*** Data shown ***

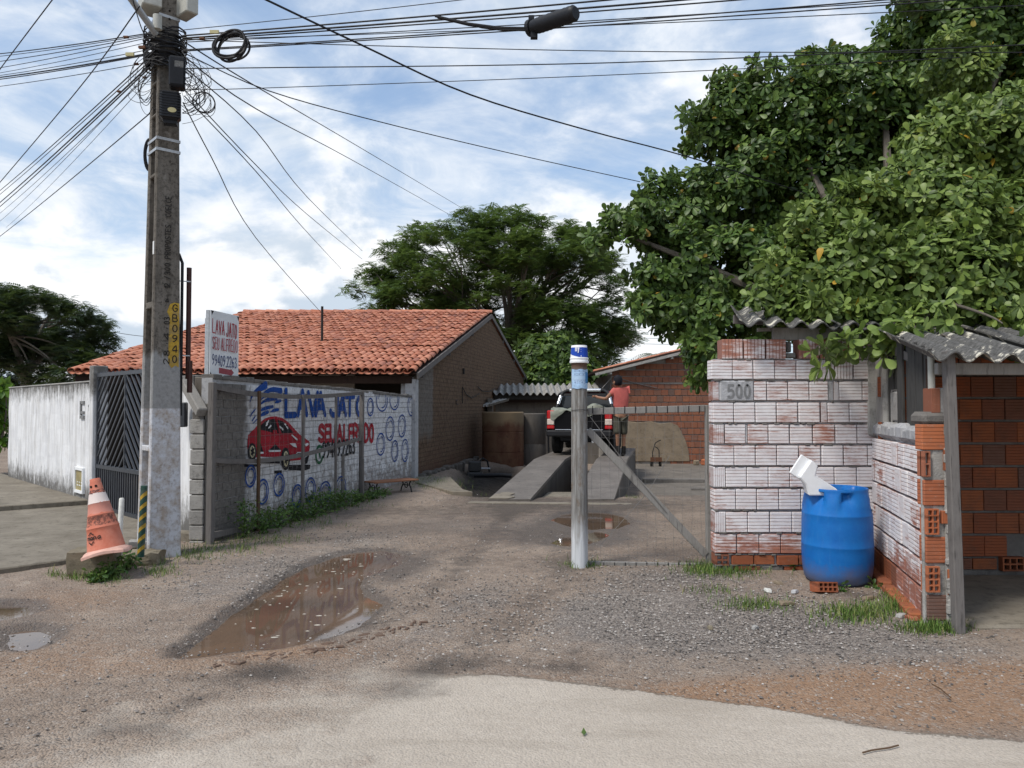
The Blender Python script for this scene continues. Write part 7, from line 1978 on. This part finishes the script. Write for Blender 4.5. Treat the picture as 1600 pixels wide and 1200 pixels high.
def man():
    D = 18.55
    def q(x, y, dd=0.): return at(x, y, D + dd)
    foot = q(970, 709); foot.z = .40
    hip, waist, chest, neck = q(969.5, 648), q(969.5, 637, .02), q(969, 618, .03), q(967.5, 605.5, .03)
    head0, head1 = q(966, 601.5, .02), q(965, 594.5, .0)
    sl, sr = q(959, 610.5, -.03), q(979, 609.5, .08)
    el, wl, hl = q(947, 623.5, -.02), q(934.5, 621, .12), q(929.5, 619, .16)
    er, wr, hr = q(977, 623, .26), q(973, 628, .52), q(970, 629, .60)
    hL, hR = q(964.8, 650), q(974.6, 650)
    kL, kR = q(964.8, 677, -.05), q(974.8, 677.5, .03)
    aL, aR = q(965.2, 701, .0), q(974.5, 702, .06)
    J = [hip, waist, chest, neck, head0, head1, sl, el, wl, sr, er, wr, hL, kL, aL, hR, kR, aR, hl, hr]
    E = [(0, 1), (1, 2), (2, 3), (3, 4), (4, 5), (2, 6), (6, 7), (7, 8), (8, 18), (2, 9), (9, 10), (10, 11), (11, 19), (0, 12), (12, 13), (13, 14), (0, 15), (15, 16), (16, 17)]
    Rr = [(.13, .09), (.125, .085), (.135, .08), .058, .085, .098, .065, .045, .033, .065, .045, .033, .085, .056, .04, .085, .056, .04, .036, .036]
    body = skin_mesh('person', J, E, Rr, 'skin', None)
    tag(body, 'man in a salmon T-shirt and dark shorts reaching over the truck bed, seen from behind', 'person')
    # fingers of both hands, closed on the cloth
    fg = MB()
    for h, w in ((hl, wl), (hr, wr)):
        d = (h - w).normalized(); sd = d.cross(UZ).normalized()
        for k in range(4):
            o = h + sd * (.022 * (k - 1.5)) + d * .015; L = (.05, .06, .057, .045)[k]
            fg.tube([o, o + d * L * .6 - UZ * .006, o + d * L * .85 - UZ * .03, o + d * L * .7 - UZ * .05], [.0105, .0095, .009, .007], 8)
        o = h - sd * .035 - d * .02; fg.tube([o, o - sd * .02 + d * .03 - UZ * .01, o - sd * .012 + d * .055 - UZ * .03], [.012, .011, .008], 8)
    fg.build('fingers', MAT['skin'], body, smooth=True)
    # shirt: torso and short sleeves, a little larger than the body
    S = [q(969.8, 645, 0), waist, chest, q(967.8, 607.8, .03), sl, sl.lerp(el, .55), sr, sr.lerp(er, .38)]
    skin_mesh('shirt', S, [(0, 1), (1, 2), (2, 3), (2, 4), (4, 5), (2, 6), (6, 7)], [(.180, .145), (.182, .150), (.198, .155), .085, .092, .072, .092, .072], 'shirt', body)
    Sh = [q(969.6, 645.5), q(964.6, 652, 0), q(964.6, 666, -.03), q(964.6, 679, -.05), q(974.9, 652, 0), q(974.9, 666, .02), q(975, 680, .03)]
    skin_mesh('shorts', Sh, [(0, 1), (1, 2), (2, 3), (0, 4), (4, 5), (5, 6)], [(.165, .125), .108, .098, .092, .108, .098, .092], 'shorts', body)
    mb = MB(); c = q(961.2, 667, -.06); mb.box(c, (.02, .09, .13)); mb.build('cargo_pocket', MAT['shorts'], body, bevel=.008)
    for a in (aL, aR):
        z = .40; skin_mesh('boot', [a + UZ * .10, a - UZ * .02, V((a.x, a.y, z + .055)), V((a.x - .01, a.y + .10, z + .045)), V((a.x - .015, a.y + .19, z + .036))], [(0, 1), (1, 2), (2, 3), (3, 4)], [.058, .056, .062, .052, .040], 'boot', body)
    # hair cap, ears, nose
    hb = MB(); c = head1 + UZ * -.015; vs = []
    Mh = Matrix.Translation(c) @ Matrix.Rotation(R(38), 4, 'Z')
    hb.lathe([(.0001, .145), (.055, .135), (.090, .105), (.110, .055), (.114, .0), (.108, -.055), (.088, -.095), (.06, -.11)], 20, M=Mh @ Matrix.Translation((0, -.012, 0)) @ Matrix.Diagonal((.9, 1.02, 1, 1))); hb.build('hair', MAT['hair'], body, smooth=True)
    fb = MB(); fb.lathe([(.0001, .075), (.06, .06), (.088, .02), (.09, -.03), (.075, -.085), (.045, -.125), (.0001, -.135)], 18, M=Mh @ Matrix.Translation((0, .035, -.01)) @ Matrix.Diagonal((.86, 1.0, 1, 1))); 
    fb.tube([Mh @ V((0, .115, .0)), Mh @ V((0, .145, -.035)), Mh @ V((0, .118, -.045))], [.010, .017, .010], 8)
    for s in (-1, 1): fb.lathe([(.0001, .012), (.026, .010), (.032, 0), (.026, -.010), (.0001, -.012)], 10, M=Mh @ Matrix.Translation((s * .097, .01, -.03)) @ Matrix.Rotation(R(90), 4, 'Y') @ Matrix.Diagonal((1.1, .7, 1, 1)))
    fb.build('face', MAT['skin'], body, smooth=True)
    eb = MB()
    for s in (-1, 1): eb.lathe([(.0001, .006), (.010, .004), (.010, -.004), (.0001, -.006)], 8, M=Mh @ Matrix.Translation((s * .036, .122, -.005)) @ Matrix.Rotation(R(90), 4, 'X'))
    eb.tube([Mh @ V((-.028, .112, -.078)), Mh @ V((0, .117, -.080)), Mh @ V((.028, .112, -.078))], .005, 6); eb.build('features', MAT['hair'], body)
man()
# ------------------------------------------------------------------ foliage
def leaf_template(kind):
    if kind == 'obovate':      # broad leaf, widest near the tip, folded along the midrib; base at origin, along +y, length 1
        ys = [0, .22, .5, .76, .93, 1.0]; ws = [.02, .10, .195, .25, .185, .02]; zc = [0, .02, .02, .0, -.04, -.07]
        v, f = [], []
        for y, w, z in zip(ys, ws, zc): v += [(-w, y, z + .10 * w), (0, y, z - .02), (w, y, z + .10 * w)]
        for i in range(5):
            a = i * 3; f += [(a, a + 1, a + 4, a + 3), (a + 1, a + 2, a + 5, a + 4)]
        return np.array(v, float), np.array(f)
    if kind == 'small':
        v = np.array([(-.0, 0, 0), (.24, .45, .05), (0, 1, -.03), (-.24, .45, .05)], float); return v, np.array([(0, 1, 2, 3)])
def rotmat(yaw, pitch, roll):
    """leaf points along +y at yaw 0; pitch lifts the tip; roll about its own axis"""
    cy, sy, cp, sp, cr, sr = np.cos(yaw), np.sin(yaw), np.cos(pitch), np.sin(pitch), np.cos(roll), np.sin(roll)
    n = len(yaw); A = np.zeros((n, 3, 3))
    # columns: x axis, y axis, z axis
    Y = np.stack([-sy * cp, cy * cp, sp], -1); X0 = np.stack([cy, sy, np.zeros(n)], -1); Z0 = np.cross(X0, Y)
    X = X0 * cr[:, None] + Z0 * sr[:, None]; Z = -X0 * sr[:, None] + Z0 * cr[:, None]
    A[:, :, 0], A[:, :, 1], A[:, :, 2] = X, Y, Z; return A
def place(tv, tf, pos, A, size):
    v = np.einsum('nij,kj->nki', A, tv) * size[:, None, None] + pos[:, None, :]
    f = tf[None] + (len(tv) * np.arange(len(pos)))[:, None, None]
    return v.reshape(-1, 3), f.reshape(-1, tf.shape[1])
def in_lobes(lobes, per_m2, squash=.85, shell=.55):
    """random points in ellipsoids, denser near the skin; returns points and outward directions"""
    P, N = [], []
    for (c, r) in lobes:
        n = max(3, int(per_m2 * r * r * 12.6))
        d = rng.normal(size=(n, 3)); d /= np.linalg.norm(d, axis=1)[:, None]
        rr = r * (shell + (1 - shell) * rng.random(n)) ** .6 * (.88 + .24 * rng.random(n))
        P.append(np.array(c) + d * rr[:, None] * np.array([1, 1, squash])); N.append(d)
    return np.concatenate(P), np.concatenate(N)
def rosettes(P, N, k, size, lo=.0, hi=.7):
    """k leaves round each point, opening outwards and upwards"""
    n = len(P); ax = N * np.array([.8, .8, .5]) + np.array([0, 0, .35]) + rng.normal(size=(n, 3)) * .25
    ax /= np.linalg.norm(ax, axis=1)[:, None]
    yaw = rng.random((n, 1)) * 6.28 + np.arange(k)[None] * 2.4 + rng.normal(size=(n, k)) * .25
    t = np.cross(ax, np.array([.3, .2, .93])); t /= np.linalg.norm(t, axis=1)[:, None] + 1e-9; b = np.cross(ax, t)
    el = lo + (hi - lo) * rng.random((n, k))
    Y = (t[:, None] * np.cos(yaw)[..., None] + b[:, None] * np.sin(yaw)[..., None]) * np.cos(el)[..., None] + ax[:, None] * np.sin(el)[..., None]
    Y[..., 2] -= .18 + .35 * rng.random((n, k)) ** 2; Y /= np.linalg.norm(Y, axis=-1, keepdims=True)
    X = np.cross(Y, ax[:, None] + rng.normal(size=(n, k, 3)) * .15); X /= np.linalg.norm(X, axis=-1, keepdims=True)
    Z = np.cross(X, Y); A = np.stack([X, Y, Z], -1).reshape(-1, 3, 3)
    pos = (P[:, None] + Y * (.012 + .02 * rng.random((n, k, 1)))).reshape(-1, 3)
    sz = size * (.50 + .85 * rng.random(n * k)); return pos, A, sz
def limb_tree(mb, root, base_r, targets, seed, mid=.45, droop=.2, rt=.02):
    r_ = random.Random(seed)
    for tgt in targets:
        tgt = V(tgt); a = V(root); m = a.lerp(tgt, mid) + V((r_.uniform(-.3, .3), r_.uniform(-.3, .3), droop + r_.uniform(0, .3)))
        pts = []; 
        for i in range(9): t_ = i / 8; pts.append(a * (1 - t_) ** 2 + m * 2 * t_ * (1 - t_) + tgt * t_ ** 2)
        mb.tube(pts, [base_r * (1 - i / 8) + rt * i / 8 for i in range(9)], 7)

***

> Stated exercise: Copy each line of the data above that holds "from".

> The completed task:
The Blender Python script for this scene continues. Write part 7, from line 1978 on. This part finishes the script. Write for Blender 4.5. Treat the picture as 1600 pixels wide and 1200 pixels high.
    tag(body, 'man in a salmon T-shirt and dark shorts reaching over the truck bed, seen from behind', 'person')